For the simplest integration, create an Order and let Truv handle everything: User creation, Bridge Token generation, and invite delivery. Use the lower-level User and Bridge Token APIs only when you need full control over the frontend experience.
Orders
An Order is the starting point for every verification. Creating an Order automatically creates a User, generates a Bridge Token, and produces a landing page for the user to connect their account.
| Attribute | Type | Description |
|---|
id | string | Unique identifier for the Order |
status | string | Current order status |
product_type | string | Verification product type |
share_url | string | Landing page URL for the user |
bridge_token | string | Token to initialize Truv Bridge |
Users
A User represents a person connecting their accounts through Truv Bridge. Each User can have multiple Links across different providers.
| Attribute | Type | Description |
|---|
id | string | Unique identifier for the User |
external_user_id | string | Your internal identifier |
first_name | string | First name (required) |
last_name | string | Last name (required) |
email | string | User email |
phone | string | User phone number |
ssn | string | Social Security Number |
Links
A Link is a persistent connection to a data provider for a specific User. Reusing the same credentials for the same provider returns the same Link.
| Attribute | Type | Description |
|---|
id | string | Unique identifier for the Link |
access_token | string | Token for retrieving data from this connection |
provider_id | string | The data provider the user connected to |
status | string | Current connection status |
tracking_info | string | Optional tracking information |
Tasks
A Task is an individual action performed through a Link: fetching verification data, switching direct deposits, or refreshing a connection. Each Task progresses through a defined status flow from new to done or error. See Task Lifecycle for the full status diagram, processing times, and error handling.
Data retrieval by source
After a Task completes, the endpoint you use to retrieve data depends on the data_source value on the employer or financial account suborder.

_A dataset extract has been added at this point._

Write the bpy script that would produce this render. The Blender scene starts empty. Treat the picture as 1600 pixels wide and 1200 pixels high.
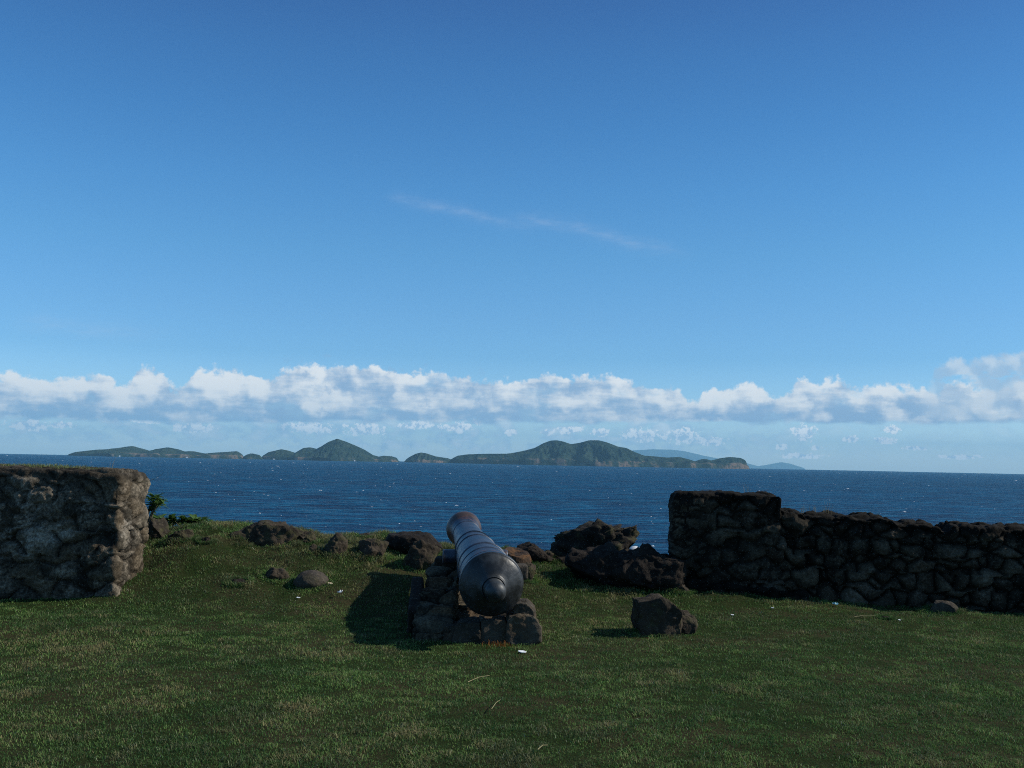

data_source | Description | Retrieval endpoint |
|---|
payroll | Payroll provider parsing | GET /v1/links/{link_id}/income/report/ for income data, GET /v1/links/{link_id}/employment/report/ for employment-only data |
docs | User-uploaded documents | Pre-signed URLs returned in the document upload response. Access the file field on each statement or W-2 object. |
financial_accounts | Bank account data (VOA) | POST /v1/users/{user_id}/assets/reports/ to generate an asset report, or use the income insights endpoints for transaction-based income analysis |
insurance | Insurance provider data | Retrieved through the insurance suborder on the Order object |
tax | Tax documents | Retrieved through the tax document endpoints on the Link |
scoring_attributes | Transaction scoring attributes | Retrieved through the scoring attributes report endpoints |
For payroll sources, the income product automatically includes employment data. You do not need to make a separate employment request if you already requested income.
Field constraints
Numeric fields across Truv’s API use a consistent precision format. All monetary and quantity fields are stored as DecimalField(max_digits=12, decimal_places=2), meaning up to 10 digits before the decimal point and exactly 2 digits after.
| Field | Object | Format | Max value |
|---|
gross_pay | Statements, Annual income summary, W2s | Decimal string, 2 decimal places | 9999999999.99 |
net_pay | Statements, Annual income summary | Decimal string, 2 decimal places | 9999999999.99 |
hours | Statements | Decimal string, 2 decimal places | 9999999999.99 |
income | Employments | Decimal string, 2 decimal places | 9999999999.99 |
pay_rate | Employments | Decimal string, 2 decimal places | 9999999999.99 |
bonus | Statements, Annual income summary | Decimal string, 2 decimal places | 9999999999.99 |
commission | Statements, Annual income summary | Decimal string, 2 decimal places | 9999999999.99 |
overtime | Statements, Annual income summary | Decimal string, 2 decimal places | 9999999999.99 |
regular | Statements, Annual income summary | Decimal string, 2 decimal places | 9999999999.99 |
other_pay | Statements, Annual income summary | Decimal string, 2 decimal places | 9999999999.99 |
deposit_value | Bank accounts | Decimal string, 2 decimal places | 9999999999.99 |
wages | W2s | Decimal string, 2 decimal places | 9999999999.99 |
All numeric values are returned as strings (e.g., "70000.00"), not as JSON numbers. Parse them as decimals in your application to avoid floating-point precision issues.